Após definir as críticas feitas à sua gestão pela mídia como levianos, ele insinuou, sem dar nomes, ser vítima de chantagens. "Muitos tentaram fazer isso. Tentam coagir através de ataques contínuos. Isso não será tolerado e isso não nos abalará."
Wajngarten disse ainda que a regionalização e a descentralização estão no centro da política de comunicação do governo Bolsonaro e isso explicaria as decisões sobre uso dos recursos da Secom.
Na campanha da reforma, no entanto, o critério da regionalização, usado a título de baratear a publicidade, foi usado apenas para a Globo. O secretário sustentou que o mercado publicitário está satisfeito com a sua presença no cargo.
"Para o mercado publicitário, que conhece a minha reputação, a história de vida, a história profissional da minha empresa, 100% está do meu lado", disse.
Os ataques de Bolsonaro a jornalistas foram minimizados pelo secretário. Na opinião dele, o presidente age com agressividade porque é alvo de críticas o tempo todo, assim como seus filhos, irmão e ministros. "A gente vive a era da manchete escandalosa, em busca do clique a qualquer custo", opinou.
Ainda durante a entrevista, o secretário elogiou a atriz Regina Duarte, nomeada para a Secretaria Especial da Cultura, e também Roberto Alvim, que ocupava o cargo antes do escândalo provocado por um vídeo em que copiou frases de Joseph Goebbels, ministro da Propaganda da Alemanha nazista.
"Regina é uma amiga, dispensa apresentações. Vai trazer muita coisa boa para o governo Bolsonaro", disse. "Alvim errou sem intenção. Reitero que ele é boa pessoa e não teve a intenção de agredir ninguém com aquele vídeo."

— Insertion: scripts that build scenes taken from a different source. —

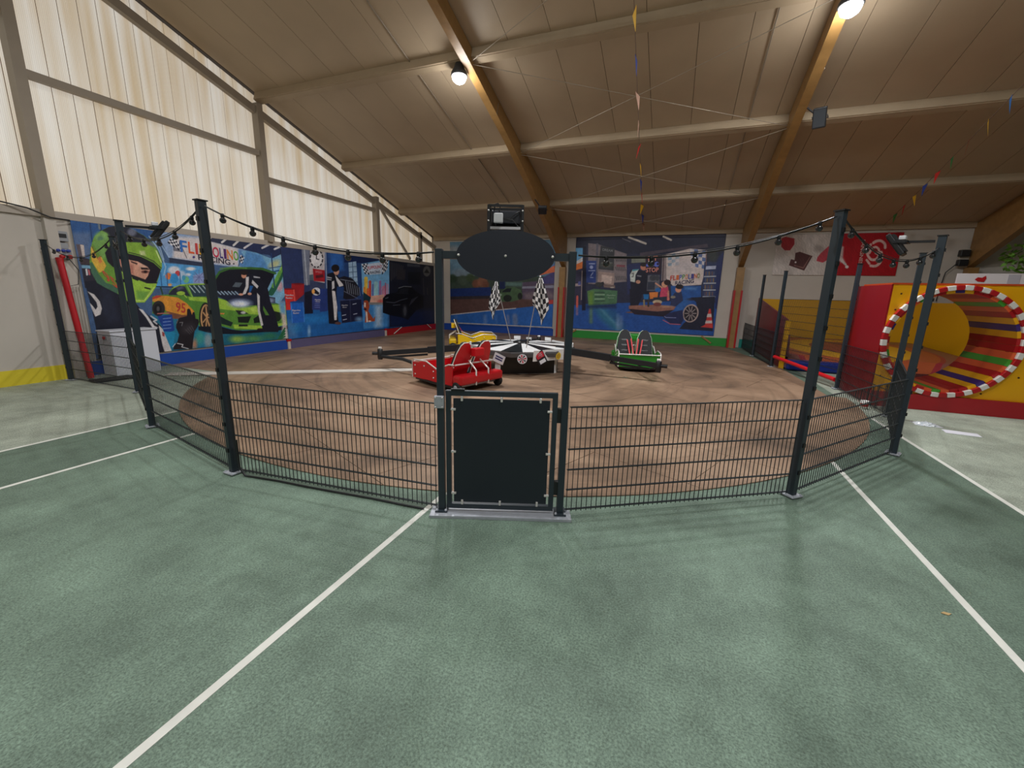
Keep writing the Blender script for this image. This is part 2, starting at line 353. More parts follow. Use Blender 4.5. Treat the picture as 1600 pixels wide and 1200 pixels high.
# roof
e = .06
ce = MB(); ce.add([(XL-.3, YB+.3, roof(YB+.3)+e), (XR, YB+.3, roof(YB+.3)+e), (XR, RIDGE, roof(RIDGE)+e), (XL-.3, RIDGE, roof(RIDGE)+e), (XL-.3, YF-.3, roof(YF-.3)+e), (XR, YF-.3, roof(YF-.3)+e)],
                  [(0, 1, 2, 3), (3, 2, 5, 4)])
CE = ce.build('ceiling', DARKGAP, kind='structure')
dl = Vector((0, YB+.1-RIDGE, roof(YB+.1)-roof(RIDGE))); L_ = dl.length; dl.normalize(); nn = Vector((0, RS, 1)).normalized()
def strip(x0, x1): return MB().beam(Vector(((x0+x1)/2, YB+.1, roof(YB+.1)))+nn*.02, Vector(((x0+x1)/2, RIDGE, roof(RIDGE)))+nn*.02, x1-x0-.01, .04, nn)
p0 = strip(XL, XL+1.0).build('roof_panel', CEILP, CE)
for i in range(1, 36): inst(p0, 'roof_panel', (i*1.0, 0, 0), CE)
dl2 = MB().beam(Vector(((XL+XR)/2, RIDGE, roof(RIDGE)))+Vector((0, -RS, 1)).normalized()*.02, Vector(((XL+XR)/2, YF, roof(YF)))+Vector((0, -RS, 1)).normalized()*.02, XR-XL, .04, Vector((0, -RS, 1))).build('rear_roof_sheet', CEILP, CE)
for yc in (3.25, 6.65, 10.05, 13.45, 16.85):
    MB().beam((XL, yc, roof(yc)-.11), (XR, yc, roof(yc)-.11), .09, .22, nn).build('purlin', PURL, CE)
    MB().beam((XL, yc+.05, roof(yc+.05)-.225), (XR, yc+.05, roof(yc+.05)-.225), .18, .02, nn).build('purlin_flange', PURL, CE)
RAFT = (-3.1, 4.3, 11.4, 18.8)
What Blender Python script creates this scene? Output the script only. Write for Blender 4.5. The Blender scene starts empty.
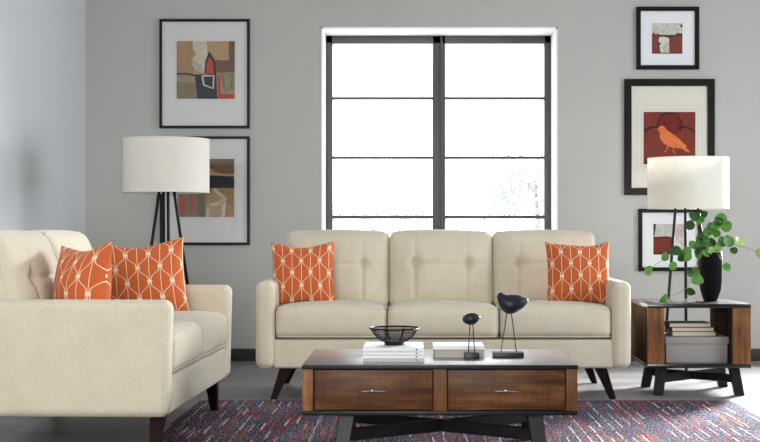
import bpy, bmesh, math, random
from mathutils import Vector, Matrix, Euler

C = bpy.context.scene.collection
SC = bpy.context.scene
R = math.radians

# ------------------------------------------------------------------ camera
F, PX, PY, H = 1300.0, 413.0, 228.0, 0.95          # focal length in pixels, vanishing point, eye height
cam_d = bpy.data.cameras.new('camera')
cam_d.sensor_width = 36.0
cam_d.lens = F / 760.0 * 36.0
cam_d.shift_x = -(PX - 380.0) / 760.0
cam_d.shift_y = (PY - 221.0) / 760.0
cam_d.clip_end = 300
cam = bpy.data.objects.new('camera', cam_d)
C.objects.link(cam)
cam.location = (0, 0, H)
cam.rotation_euler = (R(90), 0, 0)
SC.camera = cam

# ------------------------------------------------------------------ world, lights, exposure
w = bpy.data.worlds.new('sky')
SC.world = w
w.use_nodes = True
bg = w.node_tree.nodes['Background']
bg.inputs['Color'].default_value = (0.90, 0.95, 1.0, 1)
bg.inputs['Strength'].default_value = 4.5
SC.view_settings.view_transform = 'Standard'
SC.view_settings.look = 'None'
SC.view_settings.gamma = 1.0
SC.view_settings.use_curve_mapping = False
SC.view_settings.exposure = 0.0


def area(name, loc, aim, sx, sy, power, col=(1, 1, 1), portal=False, spread=180):
    d = bpy.data.lights.new(name, 'AREA')
    d.shape = 'RECTANGLE'
    d.size, d.size_y = sx, sy
    d.energy = power
    d.color = col
    d.spread = R(spread)
    if portal:
        d.cycles.is_portal = True
    o = bpy.data.objects.new(name, d)
    C.objects.link(o)
    o.location = loc
    o.rotation_euler = (Vector(aim) - Vector(loc)).to_track_quat('-Z', 'Y').to_euler()
    return o


# daylight through the seen and back-side windows; right and front openings are added fill
WX0, WX1, WZ0, WZ1 = -0.657, 1.034, 0.58, 2.386
area('daylight_portal_back', (0.19, 9.76, 1.48), (0.19, 0, 1.48), 1.70, 1.82, 1, portal=True)
area('daylight_back_side', (3.38, 9.60, 1.62), (0.45, 5.9, 0.3), 0.45, 0.9, 160, (0.96, 0.985, 1.0), spread=75)
area('fill_right', (5.12, 5.6, 1.6), (0, 7.5, 1.2), 3.0, 1.9, 85, (0.82, 0.91, 1.0))  # added cool fill at an unseen right opening, lifts the walls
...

Sobre seus próximos passos, o secretário revelou que há a intenção de unificar as estratégias de comunicação no governo federal. "A comunicação tem que ser uniforme e robusta. Não adianta um ministro caminhar para um lado e outro ministro caminhar para outro."
Ele não revelou detalhes sobre essa unificação, disse apenas que há previsão de reuniões semanais entre os diversos órgãos para alinhar a comunicação.